What you have to do: Find and copy every line in the records that includes the string "scene".

Entries supplied:
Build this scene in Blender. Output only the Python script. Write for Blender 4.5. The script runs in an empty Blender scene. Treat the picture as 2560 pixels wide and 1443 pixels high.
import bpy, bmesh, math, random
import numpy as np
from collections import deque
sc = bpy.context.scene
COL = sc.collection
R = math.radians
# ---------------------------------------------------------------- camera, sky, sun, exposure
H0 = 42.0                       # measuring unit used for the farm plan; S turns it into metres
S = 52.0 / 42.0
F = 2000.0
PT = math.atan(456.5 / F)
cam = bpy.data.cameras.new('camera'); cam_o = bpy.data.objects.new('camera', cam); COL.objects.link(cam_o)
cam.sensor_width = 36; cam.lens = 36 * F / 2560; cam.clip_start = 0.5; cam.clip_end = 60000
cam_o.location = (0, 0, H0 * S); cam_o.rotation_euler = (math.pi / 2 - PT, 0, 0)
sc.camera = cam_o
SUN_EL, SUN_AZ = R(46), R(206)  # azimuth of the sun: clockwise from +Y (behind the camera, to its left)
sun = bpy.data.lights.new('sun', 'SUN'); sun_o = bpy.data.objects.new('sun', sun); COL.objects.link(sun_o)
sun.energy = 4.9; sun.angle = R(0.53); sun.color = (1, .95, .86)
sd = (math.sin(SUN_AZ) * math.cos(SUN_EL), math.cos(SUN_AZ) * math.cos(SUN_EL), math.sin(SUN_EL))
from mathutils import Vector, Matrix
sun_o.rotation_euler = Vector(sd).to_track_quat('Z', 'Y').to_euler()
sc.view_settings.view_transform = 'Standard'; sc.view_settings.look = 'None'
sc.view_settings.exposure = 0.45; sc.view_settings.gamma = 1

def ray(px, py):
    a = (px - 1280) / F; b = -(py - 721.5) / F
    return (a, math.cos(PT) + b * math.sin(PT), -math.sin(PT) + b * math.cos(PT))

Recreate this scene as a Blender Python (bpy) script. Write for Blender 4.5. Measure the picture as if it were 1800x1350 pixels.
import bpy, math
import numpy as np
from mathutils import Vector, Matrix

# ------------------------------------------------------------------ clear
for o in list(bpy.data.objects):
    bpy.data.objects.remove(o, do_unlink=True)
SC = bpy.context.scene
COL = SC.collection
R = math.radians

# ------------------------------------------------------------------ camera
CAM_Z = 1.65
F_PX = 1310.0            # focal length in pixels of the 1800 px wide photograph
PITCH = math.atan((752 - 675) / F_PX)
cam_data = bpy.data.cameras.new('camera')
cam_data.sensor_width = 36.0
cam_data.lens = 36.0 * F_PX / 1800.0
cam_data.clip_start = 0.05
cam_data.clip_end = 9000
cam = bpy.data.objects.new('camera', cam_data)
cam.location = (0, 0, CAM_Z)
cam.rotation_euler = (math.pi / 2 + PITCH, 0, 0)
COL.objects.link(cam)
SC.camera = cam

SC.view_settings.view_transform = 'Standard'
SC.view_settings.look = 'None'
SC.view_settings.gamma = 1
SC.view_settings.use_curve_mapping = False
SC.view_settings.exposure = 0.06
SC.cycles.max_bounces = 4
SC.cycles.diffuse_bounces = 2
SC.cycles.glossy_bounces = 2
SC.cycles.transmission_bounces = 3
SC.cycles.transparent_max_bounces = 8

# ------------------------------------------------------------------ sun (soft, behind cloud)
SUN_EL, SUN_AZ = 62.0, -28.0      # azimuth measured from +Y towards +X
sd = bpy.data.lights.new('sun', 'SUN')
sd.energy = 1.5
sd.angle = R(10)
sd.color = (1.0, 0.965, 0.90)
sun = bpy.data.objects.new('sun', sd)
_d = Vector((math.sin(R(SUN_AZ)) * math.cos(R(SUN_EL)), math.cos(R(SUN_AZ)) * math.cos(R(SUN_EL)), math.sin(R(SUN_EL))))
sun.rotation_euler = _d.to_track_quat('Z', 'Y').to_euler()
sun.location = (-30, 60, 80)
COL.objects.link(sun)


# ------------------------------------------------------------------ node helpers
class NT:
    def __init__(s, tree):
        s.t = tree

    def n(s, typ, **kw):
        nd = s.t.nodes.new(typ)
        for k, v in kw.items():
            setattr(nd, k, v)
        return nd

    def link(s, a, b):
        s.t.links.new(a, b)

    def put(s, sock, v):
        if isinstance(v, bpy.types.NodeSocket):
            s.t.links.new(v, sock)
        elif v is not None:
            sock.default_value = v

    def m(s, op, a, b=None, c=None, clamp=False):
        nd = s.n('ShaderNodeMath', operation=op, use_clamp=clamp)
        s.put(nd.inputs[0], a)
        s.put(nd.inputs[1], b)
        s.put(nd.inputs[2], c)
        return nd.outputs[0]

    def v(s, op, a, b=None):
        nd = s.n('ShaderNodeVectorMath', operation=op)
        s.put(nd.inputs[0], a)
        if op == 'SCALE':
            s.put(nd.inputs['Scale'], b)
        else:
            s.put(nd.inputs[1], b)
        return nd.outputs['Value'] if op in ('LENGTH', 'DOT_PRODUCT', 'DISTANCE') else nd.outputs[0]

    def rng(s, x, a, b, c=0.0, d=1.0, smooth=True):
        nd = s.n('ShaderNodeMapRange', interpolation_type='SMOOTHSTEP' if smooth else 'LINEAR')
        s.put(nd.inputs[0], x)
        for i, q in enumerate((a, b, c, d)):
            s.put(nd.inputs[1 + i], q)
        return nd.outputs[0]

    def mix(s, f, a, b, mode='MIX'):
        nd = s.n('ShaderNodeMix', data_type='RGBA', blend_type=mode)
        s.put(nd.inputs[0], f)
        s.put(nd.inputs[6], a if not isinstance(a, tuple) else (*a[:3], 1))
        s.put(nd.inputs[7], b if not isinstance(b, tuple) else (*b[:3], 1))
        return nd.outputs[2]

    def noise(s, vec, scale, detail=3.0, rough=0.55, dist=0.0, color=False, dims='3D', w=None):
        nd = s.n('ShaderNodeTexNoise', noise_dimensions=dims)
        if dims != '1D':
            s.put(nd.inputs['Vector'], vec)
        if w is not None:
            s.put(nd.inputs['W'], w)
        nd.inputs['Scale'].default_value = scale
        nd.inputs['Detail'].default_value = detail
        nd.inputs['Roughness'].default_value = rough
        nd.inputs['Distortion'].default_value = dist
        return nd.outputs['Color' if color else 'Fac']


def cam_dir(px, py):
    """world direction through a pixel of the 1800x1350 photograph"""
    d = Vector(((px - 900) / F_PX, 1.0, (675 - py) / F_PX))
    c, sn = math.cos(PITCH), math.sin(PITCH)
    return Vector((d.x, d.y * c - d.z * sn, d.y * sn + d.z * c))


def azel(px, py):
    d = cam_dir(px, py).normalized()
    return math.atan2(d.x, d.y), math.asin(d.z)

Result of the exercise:
Build this scene in Blender. Output only the Python script. Write for Blender 4.5. The script runs in an empty Blender scene. Treat the picture as 2560 pixels wide and 1443 pixels high.
sc = bpy.context.scene
Recreate this scene as a Blender Python (bpy) script. Write for Blender 4.5. Measure the picture as if it were 1800x1350 pixels.
SC = bpy.context.scene